Gratifyingly, in the face of that complexity, I felt I had an answer to the yes/no question, along with a narrative of what to watch to validate or amend the answer.  I'll provide that in a subsequent posting.

Like many of us laid off in the Great Recession, I've struggled with my job search.  I took extra time to revive my skills as a software developer to make myself more attractive in the marketplace.  But the drumbeat of advice from every quarter is:  Search for a job with work you will love doing.  That will make you the most attractive candidate.

The discovery of what you love doing is not something you can sit down and think through.
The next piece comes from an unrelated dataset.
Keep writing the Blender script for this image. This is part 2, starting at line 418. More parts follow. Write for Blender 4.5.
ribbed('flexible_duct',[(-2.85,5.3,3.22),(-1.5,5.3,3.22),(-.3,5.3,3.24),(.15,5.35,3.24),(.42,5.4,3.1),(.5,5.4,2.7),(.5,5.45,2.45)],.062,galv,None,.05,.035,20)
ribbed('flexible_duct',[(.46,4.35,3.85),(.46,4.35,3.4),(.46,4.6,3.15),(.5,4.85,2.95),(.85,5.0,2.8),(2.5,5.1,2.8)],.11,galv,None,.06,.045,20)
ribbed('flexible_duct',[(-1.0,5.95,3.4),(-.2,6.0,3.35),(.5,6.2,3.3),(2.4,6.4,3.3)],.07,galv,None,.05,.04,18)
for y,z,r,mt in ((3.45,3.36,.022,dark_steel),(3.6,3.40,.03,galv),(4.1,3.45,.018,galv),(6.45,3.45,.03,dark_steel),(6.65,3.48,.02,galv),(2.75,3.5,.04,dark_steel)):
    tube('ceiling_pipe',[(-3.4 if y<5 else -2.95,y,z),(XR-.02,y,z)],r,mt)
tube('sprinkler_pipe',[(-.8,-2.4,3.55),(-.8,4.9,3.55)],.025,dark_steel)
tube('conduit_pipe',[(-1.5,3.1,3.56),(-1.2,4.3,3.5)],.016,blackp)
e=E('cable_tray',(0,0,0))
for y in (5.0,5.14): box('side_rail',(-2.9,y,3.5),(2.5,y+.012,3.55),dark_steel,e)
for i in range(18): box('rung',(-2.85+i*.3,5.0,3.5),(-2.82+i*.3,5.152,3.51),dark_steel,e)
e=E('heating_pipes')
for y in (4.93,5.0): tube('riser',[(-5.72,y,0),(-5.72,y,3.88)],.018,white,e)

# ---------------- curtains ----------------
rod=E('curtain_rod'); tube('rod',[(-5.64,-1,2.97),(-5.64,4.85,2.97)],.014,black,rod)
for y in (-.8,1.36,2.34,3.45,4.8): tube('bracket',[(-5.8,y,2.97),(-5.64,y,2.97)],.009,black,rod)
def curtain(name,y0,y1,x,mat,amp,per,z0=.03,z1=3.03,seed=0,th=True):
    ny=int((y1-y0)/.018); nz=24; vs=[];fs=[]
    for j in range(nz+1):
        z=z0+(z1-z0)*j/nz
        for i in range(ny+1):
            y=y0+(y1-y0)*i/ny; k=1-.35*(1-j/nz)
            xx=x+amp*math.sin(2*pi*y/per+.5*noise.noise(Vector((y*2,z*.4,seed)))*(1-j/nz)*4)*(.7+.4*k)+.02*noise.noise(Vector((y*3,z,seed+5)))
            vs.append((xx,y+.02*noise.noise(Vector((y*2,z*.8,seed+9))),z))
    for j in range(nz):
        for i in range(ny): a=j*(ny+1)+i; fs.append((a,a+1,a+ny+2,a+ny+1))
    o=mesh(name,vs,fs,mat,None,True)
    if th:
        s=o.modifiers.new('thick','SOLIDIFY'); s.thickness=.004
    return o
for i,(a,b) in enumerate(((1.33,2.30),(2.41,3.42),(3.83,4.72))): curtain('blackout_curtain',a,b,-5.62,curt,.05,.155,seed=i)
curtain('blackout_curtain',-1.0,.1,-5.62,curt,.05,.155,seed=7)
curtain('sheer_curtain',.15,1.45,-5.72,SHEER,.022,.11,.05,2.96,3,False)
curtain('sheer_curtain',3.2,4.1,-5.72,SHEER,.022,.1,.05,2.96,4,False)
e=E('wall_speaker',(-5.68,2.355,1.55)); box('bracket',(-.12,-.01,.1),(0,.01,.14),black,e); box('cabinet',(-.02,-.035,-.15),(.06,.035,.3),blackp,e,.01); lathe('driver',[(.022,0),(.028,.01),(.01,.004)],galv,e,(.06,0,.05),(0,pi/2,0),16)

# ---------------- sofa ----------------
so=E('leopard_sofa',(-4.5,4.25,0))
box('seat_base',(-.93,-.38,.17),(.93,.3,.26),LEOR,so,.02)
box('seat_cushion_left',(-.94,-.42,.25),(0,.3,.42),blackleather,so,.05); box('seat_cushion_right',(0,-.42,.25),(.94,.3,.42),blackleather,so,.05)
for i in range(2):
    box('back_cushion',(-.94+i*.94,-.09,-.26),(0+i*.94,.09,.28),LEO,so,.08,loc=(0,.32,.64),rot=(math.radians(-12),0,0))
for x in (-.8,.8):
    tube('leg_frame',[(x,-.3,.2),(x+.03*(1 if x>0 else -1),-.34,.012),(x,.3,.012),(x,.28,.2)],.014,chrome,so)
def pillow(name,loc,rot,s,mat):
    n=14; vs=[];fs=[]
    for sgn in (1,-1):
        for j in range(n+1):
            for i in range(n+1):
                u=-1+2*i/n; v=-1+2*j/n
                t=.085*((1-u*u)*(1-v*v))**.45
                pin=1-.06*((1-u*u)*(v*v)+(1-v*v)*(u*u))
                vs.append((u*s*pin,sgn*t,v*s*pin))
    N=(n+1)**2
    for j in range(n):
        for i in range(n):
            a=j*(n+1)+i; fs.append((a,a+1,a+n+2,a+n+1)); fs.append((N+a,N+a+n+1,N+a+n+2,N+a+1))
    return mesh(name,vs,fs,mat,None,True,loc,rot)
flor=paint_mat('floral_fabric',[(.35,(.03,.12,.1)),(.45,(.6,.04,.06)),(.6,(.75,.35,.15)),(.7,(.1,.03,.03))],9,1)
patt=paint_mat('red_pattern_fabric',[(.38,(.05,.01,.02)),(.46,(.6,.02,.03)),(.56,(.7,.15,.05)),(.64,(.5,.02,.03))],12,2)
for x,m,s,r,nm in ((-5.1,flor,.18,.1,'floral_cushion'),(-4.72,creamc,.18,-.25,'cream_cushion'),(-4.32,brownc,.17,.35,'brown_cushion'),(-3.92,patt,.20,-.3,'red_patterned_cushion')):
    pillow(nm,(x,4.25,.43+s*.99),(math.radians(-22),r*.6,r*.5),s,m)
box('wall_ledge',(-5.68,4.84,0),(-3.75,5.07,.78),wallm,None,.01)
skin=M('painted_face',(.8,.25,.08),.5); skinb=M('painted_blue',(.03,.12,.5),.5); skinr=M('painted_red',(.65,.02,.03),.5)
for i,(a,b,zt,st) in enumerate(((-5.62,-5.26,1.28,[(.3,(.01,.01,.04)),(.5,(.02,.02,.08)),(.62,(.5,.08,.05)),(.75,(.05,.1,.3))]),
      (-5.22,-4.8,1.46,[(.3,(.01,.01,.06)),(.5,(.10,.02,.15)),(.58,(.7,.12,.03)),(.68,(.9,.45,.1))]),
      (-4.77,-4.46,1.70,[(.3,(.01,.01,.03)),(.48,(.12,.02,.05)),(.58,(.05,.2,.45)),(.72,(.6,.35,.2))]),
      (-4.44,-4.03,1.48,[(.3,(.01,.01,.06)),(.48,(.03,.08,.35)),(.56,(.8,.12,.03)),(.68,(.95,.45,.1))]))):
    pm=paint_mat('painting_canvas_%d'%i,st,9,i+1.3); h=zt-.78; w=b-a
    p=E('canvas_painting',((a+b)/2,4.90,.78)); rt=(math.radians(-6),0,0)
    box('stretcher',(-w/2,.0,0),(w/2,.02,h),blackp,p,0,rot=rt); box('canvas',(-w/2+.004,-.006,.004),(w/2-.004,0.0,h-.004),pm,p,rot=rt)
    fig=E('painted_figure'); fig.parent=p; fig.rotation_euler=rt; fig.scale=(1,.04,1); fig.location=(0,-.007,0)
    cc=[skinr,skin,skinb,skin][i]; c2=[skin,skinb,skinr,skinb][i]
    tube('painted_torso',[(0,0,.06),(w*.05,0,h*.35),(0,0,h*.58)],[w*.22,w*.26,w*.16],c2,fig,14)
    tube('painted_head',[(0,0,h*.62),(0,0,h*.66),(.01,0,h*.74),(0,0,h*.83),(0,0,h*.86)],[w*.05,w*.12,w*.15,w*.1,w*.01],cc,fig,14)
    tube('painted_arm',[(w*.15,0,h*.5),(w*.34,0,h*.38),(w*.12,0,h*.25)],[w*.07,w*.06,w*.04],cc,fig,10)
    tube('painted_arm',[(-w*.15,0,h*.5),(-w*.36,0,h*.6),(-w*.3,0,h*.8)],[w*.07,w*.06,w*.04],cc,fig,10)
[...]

It's a process of experiencing the feeling you get when you do something.  As I said succinctly in one of my One Liner Poems:
We find our aspirations by tripping over them.
Here I've tripped over a love of pondering business relationships and the emergence of a product and market.  Cool!

When the time came to visit Google and do the coding problems, it was clear both to the interviewers and to me that:
  • I understood and could do the problems.
  • I had the training and insight to understand the tradeoffs being made.
  • I was a meticulous software engineer.
  • I was not excited by the process enough to be the kind of Change The World software engineer who would best fit Google.

So now I'm looking for Product Manager openings.